## BEGIN Collected data
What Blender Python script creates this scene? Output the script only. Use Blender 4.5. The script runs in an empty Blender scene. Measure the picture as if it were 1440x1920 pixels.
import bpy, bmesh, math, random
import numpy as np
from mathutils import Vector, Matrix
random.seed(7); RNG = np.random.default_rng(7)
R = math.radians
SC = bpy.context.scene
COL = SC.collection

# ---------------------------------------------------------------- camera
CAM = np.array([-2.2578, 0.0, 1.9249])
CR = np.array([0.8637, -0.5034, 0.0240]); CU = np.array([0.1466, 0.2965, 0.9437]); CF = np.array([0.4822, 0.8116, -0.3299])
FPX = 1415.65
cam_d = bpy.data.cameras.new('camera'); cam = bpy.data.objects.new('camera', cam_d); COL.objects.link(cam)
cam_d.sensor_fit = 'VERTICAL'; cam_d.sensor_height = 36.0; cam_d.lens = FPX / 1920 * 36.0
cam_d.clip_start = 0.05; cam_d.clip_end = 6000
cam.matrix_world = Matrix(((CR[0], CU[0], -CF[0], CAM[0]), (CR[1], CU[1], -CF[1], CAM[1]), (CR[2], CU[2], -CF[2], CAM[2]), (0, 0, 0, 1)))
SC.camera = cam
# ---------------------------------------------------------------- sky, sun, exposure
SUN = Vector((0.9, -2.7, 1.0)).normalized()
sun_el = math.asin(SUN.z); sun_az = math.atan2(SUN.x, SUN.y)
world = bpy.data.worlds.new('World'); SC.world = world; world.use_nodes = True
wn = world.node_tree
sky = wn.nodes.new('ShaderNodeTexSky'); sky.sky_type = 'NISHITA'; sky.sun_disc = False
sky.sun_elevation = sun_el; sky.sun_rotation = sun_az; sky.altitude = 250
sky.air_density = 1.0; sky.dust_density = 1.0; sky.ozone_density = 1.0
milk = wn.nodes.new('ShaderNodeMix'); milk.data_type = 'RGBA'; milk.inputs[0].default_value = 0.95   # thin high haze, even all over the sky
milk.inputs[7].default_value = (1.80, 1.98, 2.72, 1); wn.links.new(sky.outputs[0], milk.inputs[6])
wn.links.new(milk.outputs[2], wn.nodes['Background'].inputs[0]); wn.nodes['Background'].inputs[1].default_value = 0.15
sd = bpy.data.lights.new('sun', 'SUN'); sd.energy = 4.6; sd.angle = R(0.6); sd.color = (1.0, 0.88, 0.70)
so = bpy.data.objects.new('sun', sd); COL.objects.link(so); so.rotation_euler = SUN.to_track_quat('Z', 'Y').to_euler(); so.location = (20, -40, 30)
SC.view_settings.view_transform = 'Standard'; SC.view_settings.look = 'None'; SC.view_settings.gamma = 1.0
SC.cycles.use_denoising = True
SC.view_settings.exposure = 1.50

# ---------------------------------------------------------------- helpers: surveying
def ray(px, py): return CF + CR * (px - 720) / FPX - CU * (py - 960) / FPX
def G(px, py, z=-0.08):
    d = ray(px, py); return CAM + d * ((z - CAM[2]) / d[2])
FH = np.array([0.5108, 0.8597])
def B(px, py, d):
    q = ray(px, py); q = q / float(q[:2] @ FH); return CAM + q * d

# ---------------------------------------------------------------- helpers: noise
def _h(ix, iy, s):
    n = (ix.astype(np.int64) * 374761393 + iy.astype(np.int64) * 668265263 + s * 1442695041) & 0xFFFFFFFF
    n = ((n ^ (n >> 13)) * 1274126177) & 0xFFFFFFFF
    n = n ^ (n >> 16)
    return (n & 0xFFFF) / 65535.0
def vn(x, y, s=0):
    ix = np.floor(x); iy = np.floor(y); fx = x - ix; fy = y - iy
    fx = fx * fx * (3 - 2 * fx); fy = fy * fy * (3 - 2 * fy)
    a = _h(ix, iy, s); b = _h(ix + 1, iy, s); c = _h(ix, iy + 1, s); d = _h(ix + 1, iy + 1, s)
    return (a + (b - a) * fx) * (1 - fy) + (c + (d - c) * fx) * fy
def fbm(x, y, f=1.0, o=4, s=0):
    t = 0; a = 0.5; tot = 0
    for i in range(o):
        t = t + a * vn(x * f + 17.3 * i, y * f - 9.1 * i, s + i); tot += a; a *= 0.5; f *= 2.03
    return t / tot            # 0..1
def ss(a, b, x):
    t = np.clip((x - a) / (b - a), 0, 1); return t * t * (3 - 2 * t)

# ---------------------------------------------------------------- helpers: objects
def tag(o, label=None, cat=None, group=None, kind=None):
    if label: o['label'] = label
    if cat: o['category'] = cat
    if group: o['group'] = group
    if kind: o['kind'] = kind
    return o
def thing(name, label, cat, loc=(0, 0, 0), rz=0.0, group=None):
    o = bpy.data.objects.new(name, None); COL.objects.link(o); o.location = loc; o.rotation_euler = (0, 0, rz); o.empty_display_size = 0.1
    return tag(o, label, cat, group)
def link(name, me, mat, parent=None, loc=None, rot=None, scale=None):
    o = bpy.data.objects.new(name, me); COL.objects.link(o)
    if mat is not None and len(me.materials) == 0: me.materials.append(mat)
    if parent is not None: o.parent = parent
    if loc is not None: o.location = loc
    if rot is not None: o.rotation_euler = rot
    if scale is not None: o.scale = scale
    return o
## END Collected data
Aim:
Everything in the listing above should be restated exactly.

Correct output:
What Blender Python script creates this scene? Output the script only. Use Blender 4.5. The script runs in an empty Blender scene. Measure the picture as if it were 1440x1920 pixels.
import bpy, bmesh, math, random
import numpy as np
from mathutils import Vector, Matrix
random.seed(7); RNG = np.random.default_rng(7)
R = math.radians
SC = bpy.context.scene
COL = SC.collection

# ---------------------------------------------------------------- camera
CAM = np.array([-2.2578, 0.0, 1.9249])
CR = np.array([0.8637, -0.5034, 0.0240]); CU = np.array([0.1466, 0.2965, 0.9437]); CF = np.array([0.4822, 0.8116, -0.3299])
FPX = 1415.65
cam_d = bpy.data.cameras.new('camera'); cam = bpy.data.objects.new('camera', cam_d); COL.objects.link(cam)
cam_d.sensor_fit = 'VERTICAL'; cam_d.sensor_height = 36.0; cam_d.lens = FPX / 1920 * 36.0
cam_d.clip_start = 0.05; cam_d.clip_end = 6000
cam.matrix_world = Matrix(((CR[0], CU[0], -CF[0], CAM[0]), (CR[1], CU[1], -CF[1], CAM[1]), (CR[2], CU[2], -CF[2], CAM[2]), (0, 0, 0, 1)))
SC.camera = cam
# ---------------------------------------------------------------- sky, sun, exposure
SUN = Vector((0.9, -2.7, 1.0)).normalized()
sun_el = math.asin(SUN.z); sun_az = math.atan2(SUN.x, SUN.y)
world = bpy.data.worlds.new('World'); SC.world = world; world.use_nodes = True
wn = world.node_tree
sky = wn.nodes.new('ShaderNodeTexSky'); sky.sky_type = 'NISHITA'; sky.sun_disc = False
sky.sun_elevation = sun_el; sky.sun_rotation = sun_az; sky.altitude = 250
sky.air_density = 1.0; sky.dust_density = 1.0; sky.ozone_density = 1.0
milk = wn.nodes.new('ShaderNodeMix'); milk.data_type = 'RGBA'; milk.inputs[0].default_value = 0.95   # thin high haze, even all over the sky
milk.inputs[7].default_value = (1.80, 1.98, 2.72, 1); wn.links.new(sky.outputs[0], milk.inputs[6])
wn.links.new(milk.outputs[2], wn.nodes['Background'].inputs[0]); wn.nodes['Background'].inputs[1].default_value = 0.15
sd = bpy.data.lights.new('sun', 'SUN'); sd.energy = 4.6; sd.angle = R(0.6); sd.color = (1.0, 0.88, 0.70)
so = bpy.data.objects.new('sun', sd); COL.objects.link(so); so.rotation_euler = SUN.to_track_quat('Z', 'Y').to_euler(); so.location = (20, -40, 30)
SC.view_settings.view_transform = 'Standard'; SC.view_settings.look = 'None'; SC.view_settings.gamma = 1.0
SC.cycles.use_denoising = True
SC.view_settings.exposure = 1.50

# ---------------------------------------------------------------- helpers: surveying
def ray(px, py): return CF + CR * (px - 720) / FPX - CU * (py - 960) / FPX
def G(px, py, z=-0.08):
    d = ray(px, py); return CAM + d * ((z - CAM[2]) / d[2])
FH = np.array([0.5108, 0.8597])
def B(px, py, d):
    q = ray(px, py); q = q / float(q[:2] @ FH); return CAM + q * d

# ---------------------------------------------------------------- helpers: noise
def _h(ix, iy, s):
    n = (ix.astype(np.int64) * 374761393 + iy.astype(np.int64) * 668265263 + s * 1442695041) & 0xFFFFFFFF
    n = ((n ^ (n >> 13)) * 1274126177) & 0xFFFFFFFF
    n = n ^ (n >> 16)
    return (n & 0xFFFF) / 65535.0
def vn(x, y, s=0):
    ix = np.floor(x); iy = np.floor(y); fx = x - ix; fy = y - iy
    fx = fx * fx * (3 - 2 * fx); fy = fy * fy * (3 - 2 * fy)
    a = _h(ix, iy, s); b = _h(ix + 1, iy, s); c = _h(ix, iy + 1, s); d = _h(ix + 1, iy + 1, s)
    return (a + (b - a) * fx) * (1 - fy) + (c + (d - c) * fx) * fy
def fbm(x, y, f=1.0, o=4, s=0):
    t = 0; a = 0.5; tot = 0
    for i in range(o):
        t = t + a * vn(x * f + 17.3 * i, y * f - 9.1 * i, s + i); tot += a; a *= 0.5; f *= 2.03
    return t / tot            # 0..1
def ss(a, b, x):
    t = np.clip((x - a) / (b - a), 0, 1); return t * t * (3 - 2 * t)

# ---------------------------------------------------------------- helpers: objects
def tag(o, label=None, cat=None, group=None, kind=None):
    if label: o['label'] = label
    if cat: o['category'] = cat
    if group: o['group'] = group
    if kind: o['kind'] = kind
    return o
def thing(name, label, cat, loc=(0, 0, 0), rz=0.0, group=None):
    o = bpy.data.objects.new(name, None); COL.objects.link(o); o.location = loc; o.rotation_euler = (0, 0, rz); o.empty_display_size = 0.1
    return tag(o, label, cat, group)
def link(name, me, mat, parent=None, loc=None, rot=None, scale=None):
    o = bpy.data.objects.new(name, me); COL.objects.link(o)
    if mat is not None and len(me.materials) == 0: me.materials.append(mat)
    if parent is not None: o.parent = parent
    if loc is not None: o.location = loc
    if rot is not None: o.rotation_euler = rot
    if scale is not None: o.scale = scale
    return o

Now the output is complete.